Prank 9-1-1 Call Ties Up Crews for an Hour
By Cody Francis, Pittsburgh Tribune Review
Original publication date: Aug. 3, 2011
INDIANA COUNTY, Pa. — A prank 911 phone call sent emergency officials on an hourlong search for a woman who claimed she was giving birth in the parking lot of an Indiana County mall.
Gary Ryan, Indiana County’s 911 coordinator, said a dispatcher received a call on Tuesday night from a frantic woman asking for assistance after she began giving birth in a Chevrolet Tahoe in the parking lot of the Indiana Mall, near a theater.
Dispatchers then tried to trace the call but found it was made from an “administrative line,” which is “difficult and extremely time-consuming” to trace, Ryan said, so units were dispatched in an effort to find the vehicle.
“Based on the information that the caller gave us, we felt it was sufficient enough to locate (the caller),” Ryan said. “Some units were dispatched to locate and the caller remained on the line.
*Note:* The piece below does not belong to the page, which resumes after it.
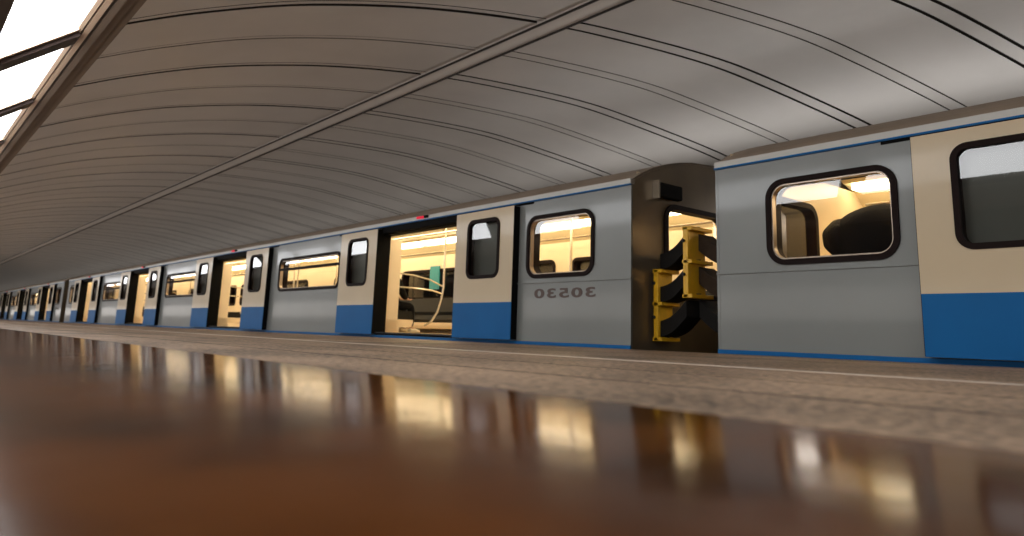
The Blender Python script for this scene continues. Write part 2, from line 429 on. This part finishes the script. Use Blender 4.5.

It prompted a widespread response.”
Ryan said police and fire trucks in the area as well as community volunteers — including emergency room nurses — took to the streets for more than an hour to try to locate the caller, but had no luck.
He said the caller stayed on the line but was not responding to the dispatcher, which created an even greater sense of urgency.
“Initially, the caller was very dramatic, but eventually we just heard breathing on the phone,” Ryan said. “Now, we’re thinking we have an individual who just gave birth who is hemorrhaging and in shock, and there is a chance of imminent death, so we are very eager to find and help that individual.”
While units were still out searching for the caller, a dispatcher heard the sound of a train in the background during the phone call, which led officials to believe the call was from a different area.
After calling train dispatchers, Ryan said they were told the nearest train running at the time was in Punxsutawney — almost 30 miles away.
“At that point, we were running out of resources and were trying to be as innovative as we could,” Ryan said, adding that crews then broadcasted a message over the criminal information system.
The message was returned by 911 officials from Butler County who said they had run into a similar incident earlier in the day and had no luck finding the caller.
Ryan said the search was then called off and the phone call was deemed a prank. He added that the search not only hurt emergency responders financially — ambulance services require paid personnel and fire trucks and other vehicles have to pay for fuel — but it also affected the safety of the community.
“Naturally, a large response would be expected because you want to find the individual,” he said. “Because this is a prank, it takes away those resources from someone who might need them and it puts the community in a vulnerable position.
“You want to provide for individuals in need and to see that someone would be so inconsiderate to the community to do something like that, naturally it causes frustration,” Ryan added.